Smart Card (having an embedded computer chip)

Has the capability of performing stored value applications, in addition to other
functions such as debit and credit payment capabilities.

Sponsored Bank

This is a bank whose clearances are forwarded to the Clearing House on its
behalf by a clearing bank. Receipt of inward clearing is also through the
sponsoring clearing bank. However, the settlement figures with Settlement Agent
will be for the individual sponsored bank to facilitate liquidity position
management by Settlement Agent. The sponsoring bank will take no
responsibility for the settlement position of the sponsored bank.

Standing Order

An instruction from a customer to his bank to make a regular payment of a fixed
amount to a named creditor.

SWIFT (Society for World-wide Interbank Financial Telecommunication)

A cooperative organization that operates a network for the exchange of payment
and other financial messages between financial institutions throughout the world.
The organization is owned by banks.

Systemic Risk

The risk that the failure of one participant in a transfer system or in financial
markets to meet its required obligation will cause other participants or financial
institutions to be unable to meet their obligations.

Time Critical Payments

Are payments whose settlement at due date trigger other financial transactions.
Non-settlement of Time Critical Payments leads to a non-fulfillment of the
secondary transactions.

Time Sensitive Payments

Are payments whose non-settlement at the due date draws immediate legal and
other implications including penalties and other obligations.

Trading System

Is where a deal is entered between the buyer and seller of goods and services, or
trading of securities.

Transaction Code

These are codes that indicate the nature of a transaction. These are also helpful
in obtaining specific statistics for any code.
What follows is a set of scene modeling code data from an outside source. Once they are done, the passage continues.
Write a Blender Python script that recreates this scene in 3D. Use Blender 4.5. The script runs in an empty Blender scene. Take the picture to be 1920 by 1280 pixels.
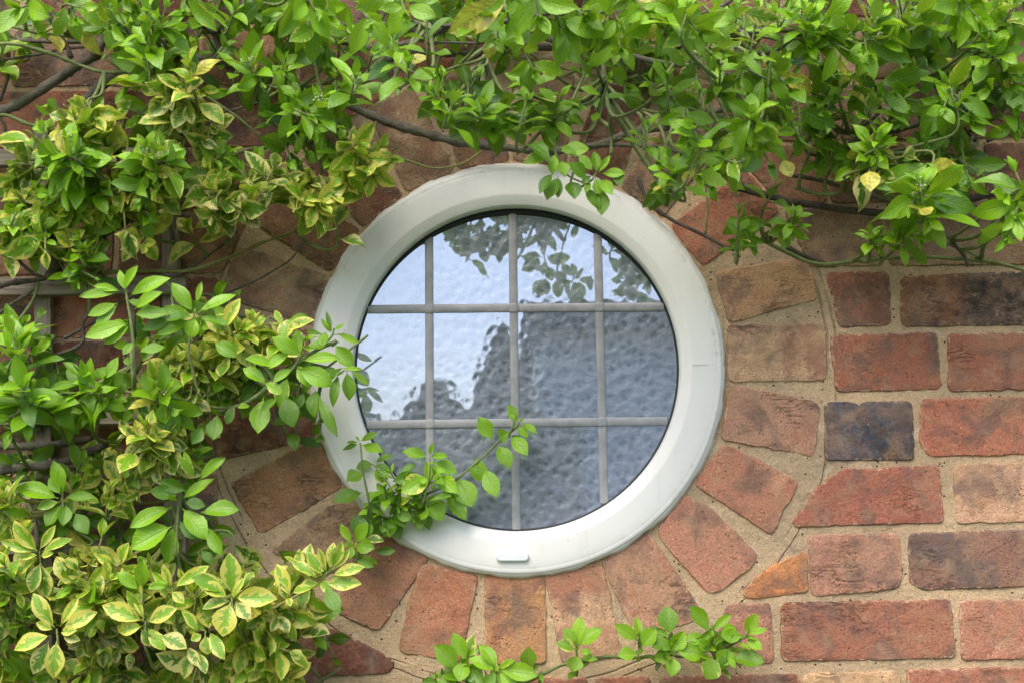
import bpy, math, random
import numpy as np
from mathutils import Vector, noise as mnoise

R = math.radians
random.seed(7)
rng = np.random.default_rng(11)
S = bpy.context.scene
COL = S.collection

# ------------------------------------------------------------------ camera, sky, sun, exposure
DIST, PITCH, ROLL, WIDTH = 1.8, R(8.0), R(0.6), 1.18
CAM = Vector((0, -DIST*math.cos(PITCH), -DIST*math.sin(PITCH)))
FWD = Vector((0, math.cos(PITCH), math.sin(PITCH)))
UP0 = Vector((0, -math.sin(PITCH), math.cos(PITCH)))
RT0 = Vector((1, 0, 0))
RT = RT0*math.cos(ROLL) - UP0*math.sin(ROLL)
UP = UP0*math.cos(ROLL) + RT0*math.sin(ROLL)
cam_data = bpy.data.cameras.new('camera')
cam = bpy.data.objects.new('camera', cam_data)
COL.objects.link(cam)
from mathutils import Matrix
m = Matrix((RT, UP, -FWD)).transposed().to_4x4()
m.translation = CAM
cam.matrix_world = m
cam_data.sensor_width = 36.0
cam_data.lens = 36.0*DIST/WIDTH
cam_data.clip_start = 0.05
cam_data.clip_end = 600
cam_data.dof.use_dof = True
cam_data.dof.focus_distance = 1.74
cam_data.dof.aperture_fstop = 15.0
S.camera = cam
S.view_settings.view_transform = 'Standard'
S.view_settings.look = 'None'
S.view_settings.gamma = 1.0
S.view_settings.exposure = 1.09

SUN_EL, SUN_AZ = R(52), R(205)      # azimuth from +Y clockwise: the sun is high in front of the wall, veiled
world = bpy.data.worlds.new('World')
S.world = world
world.use_nodes = True
wn = world.node_tree
sky = wn.nodes.new('ShaderNodeTexSky')
sky.sky_type = 'NISHITA'
sky.sun_disc = False
sky.sun_elevation = SUN_EL
sky.sun_rotation = SUN_AZ
sky.air_density = 1.0
sky.dust_density = 3.2
sky.ozone_density = 1.0
bg = wn.nodes['Background']
bg.inputs['Strength'].default_value = 0.13
wn.links.new(sky.outputs[0], bg.inputs[0])
sun_data = bpy.data.lights.new('sun', 'SUN')
sun_data.energy = 1.05
sun_data.angle = R(38)
sun_data.color = (1.0, 0.955, 0.89)
sun = bpy.data.objects.new('sun', sun_data)
COL.objects.link(sun)
sdir = Vector((math.sin(SUN_AZ)*math.cos(SUN_EL), math.cos(SUN_AZ)*math.cos(SUN_EL), math.sin(SUN_EL)))
sun.rotation_euler = sdir.to_track_quat('Z', 'Y').to_euler()


def at(px, py, d=0.0):
    """photo pixel + distance (m) in front of the wall face -> world point"""
    k = WIDTH/1920/DIST
    r = FWD + RT*((px-960)*k) + UP*((640-py)*k)
    t = (-d - CAM.y)/r.y
    return CAM + r*t


PXM = WIDTH/1920.0        # metres per photo pixel on the wall

CEN = at(971, 690)
# ------------------------------------------------------------------ helpers


def lin(c):
    return tuple(((x/255)/12.92 if x/255 <= .04045 else ((x/255+.055)/1.055)**2.4) for x in c)


def tag(o, label=None, cat=None, group=None, kind=None):
    if label: o['label'] = label
    if cat: o['category'] = cat
    if group: o['group'] = group
    if kind: o['kind'] = kind
    return o


def empty(name, loc=(0, 0, 0)):
    o = bpy.data.objects.new(name, None)
    COL.objects.link(o)
    o.location = loc
    o.empty_display_size = .05
    return o


def link(name, me, mat, parent=None, smooth=False):
    o = bpy.data.objects.new(name, me)
    COL.objects.link(o)
    if mat: me.materials.append(mat)
    if parent:
        o.parent = parent
        o.matrix_parent_inverse = Matrix.Translation(-Vector(parent.location))
    if smooth:
        me.polygons.foreach_set('use_smooth', [True]*len(me.polygons))
    return o


class MB:
    def __init__(s):
        s.v = []; s.f = []; s.attr = {}; s.uv = []

    def add(s, verts, faces, **attrs):
        b = len(s.v)
        s.v.extend([tuple(p) for p in verts])
        s.f.extend([tuple(i+b for i in f) for f in faces])
        for k, val in attrs.items():
            s.attr.setdefault(k, []).extend([val]*len(verts))

    def box(s, c, h, M=None, **a):
        P = []
        for x in (-1, 1):
            for y in (-1, 1):
                for z in (-1, 1):
                    p = Vector((x*h[0], y*h[1], z*h[2]))
                    if M: p = M @ p
                    P.append(Vector(c)+p)
        s.add(P, [(0, 1, 3, 2), (4, 6, 7, 5), (0, 4, 5, 1), (2, 3, 7, 6), (0, 2, 6, 4), (1, 5, 7, 3)], **a)

    def tube(s, pts, rad, seg=7, caps=True, **a):
        pts = [Vector(p) for p in pts]
        n = len(pts)
        if n < 2: return
        V = []
        t0 = (pts[1]-pts[0]).normalized()
        nrm = t0.orthogonal().normalized()
        for i, p in enumerate(pts):
            t = (pts[min(i+1, n-1)]-pts[max(i-1, 0)])
            if t.length < 1e-9: t = t0
            t = t.normalized()
            nrm = (nrm - t*nrm.dot(t))
            nrm = nrm.normalized() if nrm.length > 1e-6 else t.orthogonal().normalized()
            b = t.cross(nrm)
            r = rad[i] if isinstance(rad, (list, tuple)) else rad
            for k in range(seg):
                an = 2*math.pi*k/seg
                V.append(p + nrm*(math.cos(an)*r) + b*(math.sin(an)*r))
        F = []
        for i in range(n-1):
            for k in range(seg):
                F.append((i*seg+k, i*seg+(k+1) % seg, (i+1)*seg+(k+1) % seg, (i+1)*seg+k))
        if caps:
            F.append(tuple(reversed(range(seg))))
            F.append(tuple((n-1)*seg+k for k in range(seg)))
        s.add(V, F, **a)

    def mesh(s, name):
        me = bpy.data.meshes.new(name)
        me.from_pydata(s.v, [], s.f)
        for k, vals in s.attr.items():
            if len(vals) != len(s.v): continue
            at_ = me.attributes.new(k, 'FLOAT_COLOR', 'POINT')
            at_.data.foreach_set('color', np.array([tuple(x)+(1.0,)*(4-len(x)) for x in vals], dtype=np.float32).ravel())
        me.update()
        return me

    def build(s, name, mat, parent=None, smooth=False):
        return link(name, s.mesh(name), mat, parent, smooth)


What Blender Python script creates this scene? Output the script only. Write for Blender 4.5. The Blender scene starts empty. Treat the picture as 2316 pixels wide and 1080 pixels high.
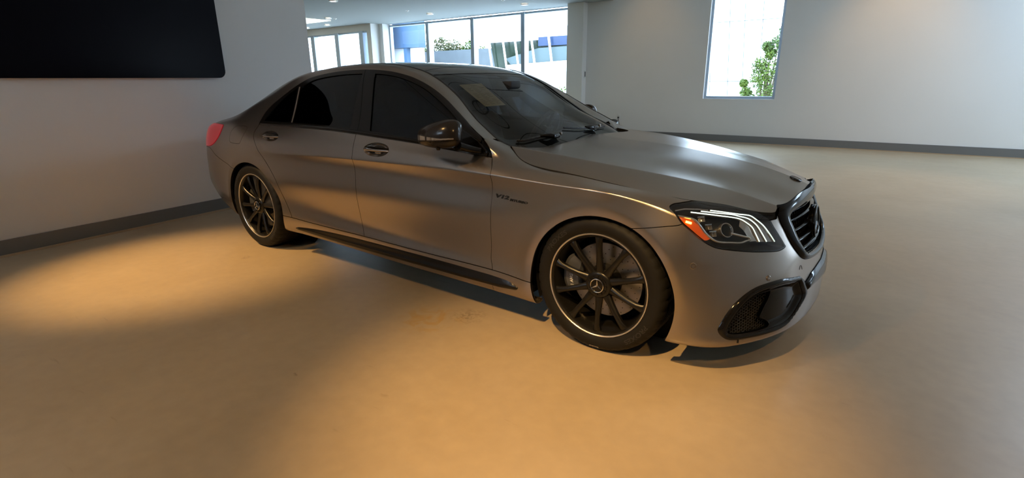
import bpy, bmesh, math, random
import numpy as np
from mathutils import Vector, Matrix
random.seed(7)
C = bpy.context.scene.collection
SC = bpy.context.scene
# ---------------------------------------------------------------- camera
cam_data = bpy.data.cameras.new('camera'); cam = bpy.data.objects.new('camera', cam_data); C.objects.link(cam)
cam_data.sensor_width = 36.0; cam_data.lens = 1183.7/2316*36.0; cam_data.clip_end = 300
_yaw, _pitch, _roll = 2.1999, -0.2939, -0.0101
_f = Vector((math.cos(_pitch)*math.cos(_yaw), math.cos(_pitch)*math.sin(_yaw), math.sin(_pitch)))
_r = Vector((math.sin(_yaw), -math.cos(_yaw), 0)); _u = _r.cross(_f)
_r2 = _r*math.cos(_roll)+_u*math.sin(_roll); _u2 = -_r*math.sin(_roll)+_u*math.cos(_roll)
m = Matrix((( _r2.x,_u2.x,-_f.x,1.0907),(_r2.y,_u2.y,-_f.y,-3.1342),(_r2.z,_u2.z,-_f.z,1.3396),(0,0,0,1)))
cam.matrix_world = m
SC.camera = cam
# ---------------------------------------------------------------- view, world, sun
SC.view_settings.view_transform = 'Standard'; SC.view_settings.look = 'None'
SC.view_settings.gamma = 1.0; SC.view_settings.use_curve_mapping = False
SC.view_settings.exposure = 0.0
try:
    SC.cycles.use_denoising = True; SC.cycles.max_bounces = 8; SC.cycles.diffuse_bounces = 4; SC.cycles.glossy_bounces = 4
    SC.cycles.transmission_bounces = 6; SC.cycles.transparent_max_bounces = 12; SC.cycles.caustics_reflective = False; SC.cycles.caustics_refractive = False
    SC.cycles.sample_clamp_indirect = 6.0
except Exception: pass
world = bpy.data.worlds.new('world'); SC.world = world; world.use_nodes = True
_n = world.node_tree.nodes; _l = world.node_tree.links; _n.clear()
_o = _n.new('ShaderNodeOutputWorld'); _b = _n.new('ShaderNodeBackground'); _b.inputs[0].default_value = (0.62, 0.80, 1.0, 1); _b.inputs[1].default_value = 17.0
_l.new(_b.outputs[0], _o.inputs[0])
def lamp(name, kind, loc, aim, energy, color, **k):
    d = bpy.data.lights.new(name, kind); d.energy = energy; d.color = color
    for a, v in k.items(): setattr(d, a, v)
    o = bpy.data.objects.new(name, d); C.objects.link(o); o.location = loc
    o.rotation_euler = (Vector(aim)-Vector(loc)).to_track_quat('-Z', 'Y').to_euler()
    return o
WARM = (1.0, .60, .22)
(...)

Operationally, the sending (or movement) of funds or securities or of a right
relating to funds or securities from one party to another party by (1) conveyance
of physical instruments/money; (2) accounting entries on the books of a financial
intermediary; or (3) accounting entries processed through a funds and/or
securities transfer system. The act of transfer affects the legal rights of the
transfer or transferee and possibly third parties in relation to the money balance,
security or other financial instrument being transferred.

Transfer System

Is a generic term covering interbank funds transfer systems and exchange-for-
value systems.

Unwinding (or Settlement Unwind)

A procedure followed in certain clearing and settlement systems in which
transfers of securities or funds are settled on a net basis, at the end of the
processing cycle, with all transfers provisional until all participants have
discharged their settlement obligations. If a participant fails to settle, some or all
of the provisional transfers involving that participant are deleted from the system
and the settlement obligations from the remaining transfers are then recalculated.
Such a procedure has the effect of transferring liquidity pressures and possibly
losses from the failure to settle to other participants, and may, in the extreme,
result in significant and unpredictable systemic risks.


A procedure in which the physical movement of paper based payment
instruments is curtailed or eliminated, and is replaced in whole or in part by their
electronic data contents for processing and transmission.

Value Date

Means the date when the cheque proceeds are credited on the payee’s account.

Voucher Type Code

These are codes that indicate the nature of a transaction. These are also helpful
in obtaining specific statistics for any code.

Wholesale Funds Transfer System

See large-value funds transfer system.

Wrongly delivered cheque.

A cheque delivered accidentally to the wrong Clearing Centre.

The glossary gives an explanation of terms used in the payments context on the basis of best
consensus between the central banks involved (G-10 and EC). It does not attempt to provide
precise legal definitions. It is recognized that it may not always be possible to find an exact
equivanlent for each term in other languages.